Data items
◆ ◆ ◆ ◆ ◆ ◆ ◆

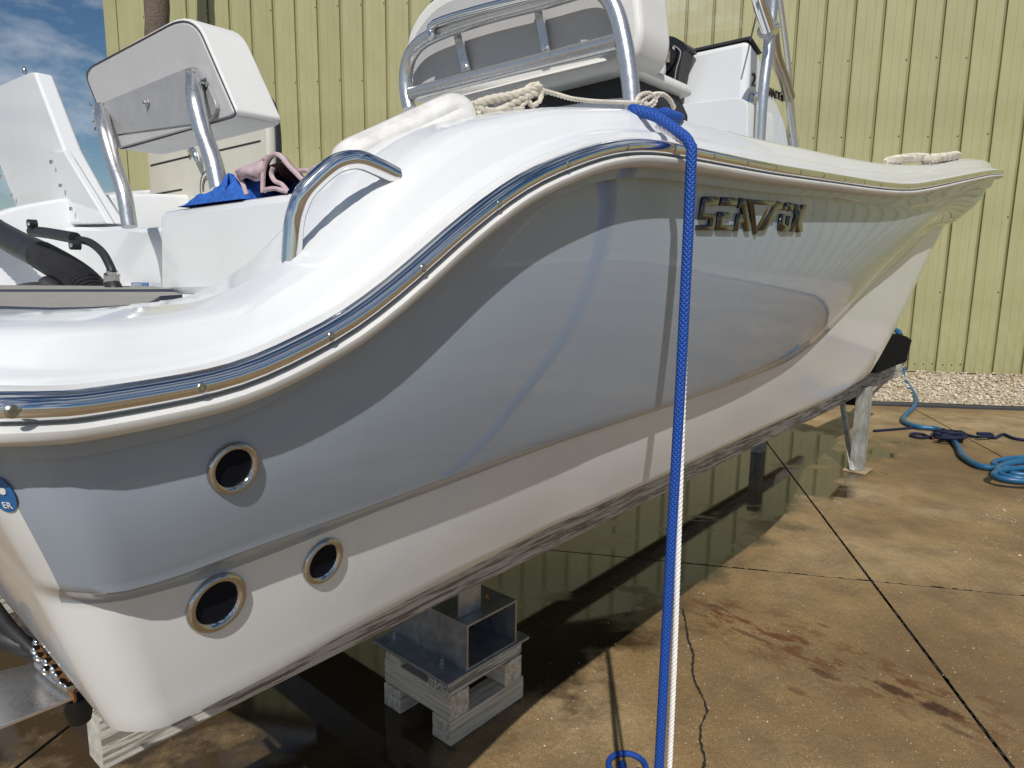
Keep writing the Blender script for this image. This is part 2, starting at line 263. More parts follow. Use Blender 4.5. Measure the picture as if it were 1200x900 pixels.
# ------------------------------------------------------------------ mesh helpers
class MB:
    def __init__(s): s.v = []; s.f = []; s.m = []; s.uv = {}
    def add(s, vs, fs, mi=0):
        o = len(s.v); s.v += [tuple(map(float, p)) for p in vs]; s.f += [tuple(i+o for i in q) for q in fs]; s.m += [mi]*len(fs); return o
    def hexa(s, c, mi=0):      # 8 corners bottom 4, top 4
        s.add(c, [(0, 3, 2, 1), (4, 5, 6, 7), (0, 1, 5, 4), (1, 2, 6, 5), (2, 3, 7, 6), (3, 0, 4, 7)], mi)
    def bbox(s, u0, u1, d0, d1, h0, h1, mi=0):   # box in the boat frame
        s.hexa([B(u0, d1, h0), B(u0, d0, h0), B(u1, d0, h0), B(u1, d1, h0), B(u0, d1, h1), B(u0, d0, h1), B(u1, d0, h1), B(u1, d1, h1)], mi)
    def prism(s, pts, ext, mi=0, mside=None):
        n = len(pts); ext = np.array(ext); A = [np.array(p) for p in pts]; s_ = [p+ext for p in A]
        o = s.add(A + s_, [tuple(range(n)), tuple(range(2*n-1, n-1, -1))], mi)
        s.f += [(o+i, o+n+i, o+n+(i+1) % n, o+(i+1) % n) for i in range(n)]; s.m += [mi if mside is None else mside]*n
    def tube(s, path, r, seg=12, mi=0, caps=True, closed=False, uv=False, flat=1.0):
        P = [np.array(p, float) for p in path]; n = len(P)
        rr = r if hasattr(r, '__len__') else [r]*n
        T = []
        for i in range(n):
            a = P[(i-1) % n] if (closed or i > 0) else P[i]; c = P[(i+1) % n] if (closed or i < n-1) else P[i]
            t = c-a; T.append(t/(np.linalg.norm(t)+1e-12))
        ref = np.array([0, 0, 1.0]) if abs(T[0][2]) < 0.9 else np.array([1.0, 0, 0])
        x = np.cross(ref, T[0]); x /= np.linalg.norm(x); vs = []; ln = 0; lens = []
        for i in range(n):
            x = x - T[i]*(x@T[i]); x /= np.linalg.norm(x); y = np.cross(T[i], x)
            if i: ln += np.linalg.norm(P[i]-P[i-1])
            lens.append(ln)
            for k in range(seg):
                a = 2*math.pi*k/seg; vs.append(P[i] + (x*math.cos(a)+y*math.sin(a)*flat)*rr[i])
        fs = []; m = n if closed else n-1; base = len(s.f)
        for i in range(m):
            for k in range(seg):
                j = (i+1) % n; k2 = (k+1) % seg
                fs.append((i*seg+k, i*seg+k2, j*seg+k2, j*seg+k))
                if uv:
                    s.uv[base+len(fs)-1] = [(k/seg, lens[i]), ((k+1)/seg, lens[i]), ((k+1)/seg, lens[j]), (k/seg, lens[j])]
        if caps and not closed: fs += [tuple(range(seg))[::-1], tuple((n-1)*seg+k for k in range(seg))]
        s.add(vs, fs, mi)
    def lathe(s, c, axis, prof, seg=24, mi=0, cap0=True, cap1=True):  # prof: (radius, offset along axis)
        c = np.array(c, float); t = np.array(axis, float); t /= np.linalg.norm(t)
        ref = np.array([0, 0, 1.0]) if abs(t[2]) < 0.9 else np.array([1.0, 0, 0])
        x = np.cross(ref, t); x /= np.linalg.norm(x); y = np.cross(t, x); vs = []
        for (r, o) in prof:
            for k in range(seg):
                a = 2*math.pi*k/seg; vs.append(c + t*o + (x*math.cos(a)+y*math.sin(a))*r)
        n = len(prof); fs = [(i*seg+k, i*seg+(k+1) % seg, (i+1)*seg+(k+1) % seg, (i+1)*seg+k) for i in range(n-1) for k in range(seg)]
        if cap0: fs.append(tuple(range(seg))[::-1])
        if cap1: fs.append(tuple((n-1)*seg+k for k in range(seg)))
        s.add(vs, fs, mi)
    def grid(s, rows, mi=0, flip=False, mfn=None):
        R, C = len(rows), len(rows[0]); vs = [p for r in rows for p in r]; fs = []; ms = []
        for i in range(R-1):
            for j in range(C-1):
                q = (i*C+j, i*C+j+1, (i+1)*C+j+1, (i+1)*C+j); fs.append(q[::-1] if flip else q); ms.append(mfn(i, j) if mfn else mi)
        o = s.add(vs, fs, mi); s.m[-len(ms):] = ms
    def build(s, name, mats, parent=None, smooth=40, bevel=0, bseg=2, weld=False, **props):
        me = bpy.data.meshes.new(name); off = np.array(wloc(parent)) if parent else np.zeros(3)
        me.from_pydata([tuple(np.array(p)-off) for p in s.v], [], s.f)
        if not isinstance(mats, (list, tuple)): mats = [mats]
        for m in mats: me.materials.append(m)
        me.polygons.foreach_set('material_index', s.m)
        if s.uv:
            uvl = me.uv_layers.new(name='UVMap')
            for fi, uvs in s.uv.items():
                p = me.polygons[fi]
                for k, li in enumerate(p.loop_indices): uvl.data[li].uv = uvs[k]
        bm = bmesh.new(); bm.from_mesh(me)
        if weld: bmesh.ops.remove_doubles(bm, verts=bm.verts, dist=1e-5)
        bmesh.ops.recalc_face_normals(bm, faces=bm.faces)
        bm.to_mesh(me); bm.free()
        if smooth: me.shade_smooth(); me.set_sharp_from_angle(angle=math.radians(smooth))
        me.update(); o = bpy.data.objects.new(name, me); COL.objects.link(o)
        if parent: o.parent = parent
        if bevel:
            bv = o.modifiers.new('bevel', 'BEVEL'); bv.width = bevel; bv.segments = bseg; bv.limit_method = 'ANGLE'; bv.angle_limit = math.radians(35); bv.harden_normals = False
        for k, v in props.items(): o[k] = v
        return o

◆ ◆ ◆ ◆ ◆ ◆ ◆

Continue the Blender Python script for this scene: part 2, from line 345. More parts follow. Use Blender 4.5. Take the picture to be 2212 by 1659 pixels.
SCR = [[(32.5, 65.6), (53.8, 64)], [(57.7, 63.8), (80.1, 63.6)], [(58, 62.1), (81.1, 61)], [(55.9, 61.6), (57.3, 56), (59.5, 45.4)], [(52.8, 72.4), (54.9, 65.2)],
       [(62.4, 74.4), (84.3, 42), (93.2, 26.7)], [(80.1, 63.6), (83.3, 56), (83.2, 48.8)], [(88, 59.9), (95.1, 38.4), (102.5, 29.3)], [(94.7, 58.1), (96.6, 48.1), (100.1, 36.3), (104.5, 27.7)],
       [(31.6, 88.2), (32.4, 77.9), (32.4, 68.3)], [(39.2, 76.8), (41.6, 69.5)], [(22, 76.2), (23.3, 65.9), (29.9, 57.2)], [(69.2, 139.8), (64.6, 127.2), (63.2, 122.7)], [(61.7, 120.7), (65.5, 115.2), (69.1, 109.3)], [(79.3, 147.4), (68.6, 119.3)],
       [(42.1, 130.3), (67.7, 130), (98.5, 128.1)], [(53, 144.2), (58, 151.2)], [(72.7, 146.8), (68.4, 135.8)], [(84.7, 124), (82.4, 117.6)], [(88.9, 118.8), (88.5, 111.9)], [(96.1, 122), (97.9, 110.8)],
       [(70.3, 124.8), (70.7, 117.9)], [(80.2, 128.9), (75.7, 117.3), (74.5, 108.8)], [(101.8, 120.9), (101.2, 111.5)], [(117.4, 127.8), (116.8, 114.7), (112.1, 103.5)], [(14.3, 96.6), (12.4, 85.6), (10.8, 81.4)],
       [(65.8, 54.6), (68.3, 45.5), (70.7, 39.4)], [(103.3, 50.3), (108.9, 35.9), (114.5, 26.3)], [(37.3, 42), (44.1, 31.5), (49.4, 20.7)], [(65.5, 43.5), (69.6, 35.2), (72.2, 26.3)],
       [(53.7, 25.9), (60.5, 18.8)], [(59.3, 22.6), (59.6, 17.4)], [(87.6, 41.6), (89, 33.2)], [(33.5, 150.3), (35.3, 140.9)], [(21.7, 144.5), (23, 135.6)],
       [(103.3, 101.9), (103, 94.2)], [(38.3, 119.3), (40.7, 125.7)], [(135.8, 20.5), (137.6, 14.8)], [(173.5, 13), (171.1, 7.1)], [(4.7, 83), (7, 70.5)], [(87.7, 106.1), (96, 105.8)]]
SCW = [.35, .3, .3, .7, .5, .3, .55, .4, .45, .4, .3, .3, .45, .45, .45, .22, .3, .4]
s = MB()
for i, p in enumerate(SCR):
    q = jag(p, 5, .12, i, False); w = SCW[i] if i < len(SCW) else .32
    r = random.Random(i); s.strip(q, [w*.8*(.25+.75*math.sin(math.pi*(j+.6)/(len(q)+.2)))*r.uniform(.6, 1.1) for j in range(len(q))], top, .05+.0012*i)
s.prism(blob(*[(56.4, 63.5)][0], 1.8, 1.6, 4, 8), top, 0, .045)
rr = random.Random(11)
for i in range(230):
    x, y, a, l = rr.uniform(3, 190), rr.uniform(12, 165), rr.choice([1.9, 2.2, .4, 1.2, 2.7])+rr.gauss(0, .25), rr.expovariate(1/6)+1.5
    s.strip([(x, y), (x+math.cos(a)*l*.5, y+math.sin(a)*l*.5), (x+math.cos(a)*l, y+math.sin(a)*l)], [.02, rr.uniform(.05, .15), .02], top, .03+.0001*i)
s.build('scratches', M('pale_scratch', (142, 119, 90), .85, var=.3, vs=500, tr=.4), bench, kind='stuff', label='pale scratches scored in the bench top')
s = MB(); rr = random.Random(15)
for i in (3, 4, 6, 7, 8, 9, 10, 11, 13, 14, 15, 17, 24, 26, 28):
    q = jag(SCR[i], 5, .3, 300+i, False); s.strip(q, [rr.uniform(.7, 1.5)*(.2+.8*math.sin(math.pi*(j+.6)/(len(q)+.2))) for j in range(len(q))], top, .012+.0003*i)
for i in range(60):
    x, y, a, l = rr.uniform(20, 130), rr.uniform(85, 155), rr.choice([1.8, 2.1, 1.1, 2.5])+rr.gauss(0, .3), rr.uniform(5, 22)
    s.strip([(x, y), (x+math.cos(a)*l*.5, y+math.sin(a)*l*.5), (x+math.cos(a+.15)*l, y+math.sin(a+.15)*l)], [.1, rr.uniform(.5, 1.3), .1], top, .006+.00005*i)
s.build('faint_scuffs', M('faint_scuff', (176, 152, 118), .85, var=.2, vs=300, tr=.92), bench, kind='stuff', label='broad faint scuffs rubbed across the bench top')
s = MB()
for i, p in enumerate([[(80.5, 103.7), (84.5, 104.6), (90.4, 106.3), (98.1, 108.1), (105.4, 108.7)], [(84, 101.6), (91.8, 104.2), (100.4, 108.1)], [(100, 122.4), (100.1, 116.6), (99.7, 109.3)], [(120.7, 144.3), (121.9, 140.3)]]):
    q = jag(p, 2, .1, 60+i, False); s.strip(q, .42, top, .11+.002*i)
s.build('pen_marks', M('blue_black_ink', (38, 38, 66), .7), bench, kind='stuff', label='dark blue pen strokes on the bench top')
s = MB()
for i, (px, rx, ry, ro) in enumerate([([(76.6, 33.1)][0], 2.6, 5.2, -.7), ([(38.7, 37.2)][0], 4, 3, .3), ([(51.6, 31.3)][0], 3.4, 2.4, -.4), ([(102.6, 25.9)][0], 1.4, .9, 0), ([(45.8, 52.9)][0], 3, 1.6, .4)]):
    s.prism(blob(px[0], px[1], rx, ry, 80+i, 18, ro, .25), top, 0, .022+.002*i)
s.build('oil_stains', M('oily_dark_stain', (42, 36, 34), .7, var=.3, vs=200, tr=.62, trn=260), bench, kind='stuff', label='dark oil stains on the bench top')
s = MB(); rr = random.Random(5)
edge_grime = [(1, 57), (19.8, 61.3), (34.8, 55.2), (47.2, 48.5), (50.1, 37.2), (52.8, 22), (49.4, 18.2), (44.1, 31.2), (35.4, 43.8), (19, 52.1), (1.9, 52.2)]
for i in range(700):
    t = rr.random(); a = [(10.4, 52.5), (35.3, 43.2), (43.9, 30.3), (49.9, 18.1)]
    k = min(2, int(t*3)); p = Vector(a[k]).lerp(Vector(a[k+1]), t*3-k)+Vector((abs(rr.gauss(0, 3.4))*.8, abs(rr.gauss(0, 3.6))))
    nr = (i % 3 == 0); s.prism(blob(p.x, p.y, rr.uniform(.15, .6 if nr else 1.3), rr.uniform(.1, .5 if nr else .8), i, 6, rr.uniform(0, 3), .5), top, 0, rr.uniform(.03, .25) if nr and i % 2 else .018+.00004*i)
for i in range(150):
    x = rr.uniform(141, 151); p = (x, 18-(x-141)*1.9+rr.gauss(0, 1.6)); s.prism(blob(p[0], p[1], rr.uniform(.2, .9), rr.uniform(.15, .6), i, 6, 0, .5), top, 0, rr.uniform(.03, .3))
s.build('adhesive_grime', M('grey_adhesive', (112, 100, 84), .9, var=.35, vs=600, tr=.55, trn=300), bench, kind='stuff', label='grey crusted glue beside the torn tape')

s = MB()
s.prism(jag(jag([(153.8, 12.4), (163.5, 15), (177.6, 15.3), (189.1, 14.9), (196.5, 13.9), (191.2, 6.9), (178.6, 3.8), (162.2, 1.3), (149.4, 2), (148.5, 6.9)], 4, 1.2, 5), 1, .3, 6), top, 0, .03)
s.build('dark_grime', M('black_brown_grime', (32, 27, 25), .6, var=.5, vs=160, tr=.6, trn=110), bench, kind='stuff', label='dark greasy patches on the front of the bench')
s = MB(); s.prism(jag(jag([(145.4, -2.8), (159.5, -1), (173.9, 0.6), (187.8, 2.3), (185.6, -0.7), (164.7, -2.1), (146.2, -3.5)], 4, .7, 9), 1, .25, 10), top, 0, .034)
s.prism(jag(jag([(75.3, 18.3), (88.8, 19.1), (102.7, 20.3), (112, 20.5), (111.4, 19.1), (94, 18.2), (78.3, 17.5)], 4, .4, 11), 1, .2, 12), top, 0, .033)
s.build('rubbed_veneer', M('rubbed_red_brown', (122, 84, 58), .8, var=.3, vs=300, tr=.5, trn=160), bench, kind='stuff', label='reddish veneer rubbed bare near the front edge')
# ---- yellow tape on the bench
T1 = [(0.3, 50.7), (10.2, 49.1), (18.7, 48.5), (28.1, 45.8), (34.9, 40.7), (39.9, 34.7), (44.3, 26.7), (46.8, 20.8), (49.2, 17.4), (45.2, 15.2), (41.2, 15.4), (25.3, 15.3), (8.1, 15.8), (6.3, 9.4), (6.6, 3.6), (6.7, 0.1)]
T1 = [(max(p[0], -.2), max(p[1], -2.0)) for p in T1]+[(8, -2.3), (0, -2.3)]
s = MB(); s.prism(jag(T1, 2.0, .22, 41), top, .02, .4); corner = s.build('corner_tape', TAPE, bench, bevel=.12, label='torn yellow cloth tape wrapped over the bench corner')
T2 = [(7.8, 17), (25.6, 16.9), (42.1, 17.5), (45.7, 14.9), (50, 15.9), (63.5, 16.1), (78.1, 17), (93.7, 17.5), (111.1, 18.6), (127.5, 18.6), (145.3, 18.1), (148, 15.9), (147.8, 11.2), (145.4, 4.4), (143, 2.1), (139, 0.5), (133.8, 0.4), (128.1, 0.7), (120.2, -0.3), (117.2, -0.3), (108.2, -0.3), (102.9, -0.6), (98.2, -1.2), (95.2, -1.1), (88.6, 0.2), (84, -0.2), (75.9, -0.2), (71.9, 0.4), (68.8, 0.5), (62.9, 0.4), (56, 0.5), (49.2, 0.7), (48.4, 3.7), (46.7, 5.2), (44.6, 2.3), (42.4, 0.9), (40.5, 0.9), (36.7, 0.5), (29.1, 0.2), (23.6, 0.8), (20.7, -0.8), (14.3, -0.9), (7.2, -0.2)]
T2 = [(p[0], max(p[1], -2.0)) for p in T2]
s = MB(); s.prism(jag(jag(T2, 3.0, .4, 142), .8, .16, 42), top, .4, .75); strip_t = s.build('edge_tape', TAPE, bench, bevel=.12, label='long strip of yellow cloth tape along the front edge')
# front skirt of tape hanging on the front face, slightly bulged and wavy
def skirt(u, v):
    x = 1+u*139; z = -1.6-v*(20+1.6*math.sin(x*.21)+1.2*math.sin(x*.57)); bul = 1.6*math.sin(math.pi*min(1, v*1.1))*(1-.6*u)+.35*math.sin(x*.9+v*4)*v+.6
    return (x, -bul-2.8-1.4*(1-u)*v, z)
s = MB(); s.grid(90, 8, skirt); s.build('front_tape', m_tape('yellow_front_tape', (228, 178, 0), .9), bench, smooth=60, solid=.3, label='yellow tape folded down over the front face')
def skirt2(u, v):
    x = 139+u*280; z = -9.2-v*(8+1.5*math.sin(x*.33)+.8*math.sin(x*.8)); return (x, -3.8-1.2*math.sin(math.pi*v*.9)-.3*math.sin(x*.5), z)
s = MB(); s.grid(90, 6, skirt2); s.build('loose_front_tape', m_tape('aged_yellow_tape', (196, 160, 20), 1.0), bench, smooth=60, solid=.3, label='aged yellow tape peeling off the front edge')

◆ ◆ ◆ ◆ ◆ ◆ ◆

Return all lines containing "follow".

### Worked answer
Keep writing the Blender script for this image. This is part 2, starting at line 263. More parts follow. Use Blender 4.5. Measure the picture as if it were 1200x900 pixels.
Continue the Blender Python script for this scene: part 2, from line 345. More parts follow. Use Blender 4.5. Take the picture to be 2212 by 1659 pixels.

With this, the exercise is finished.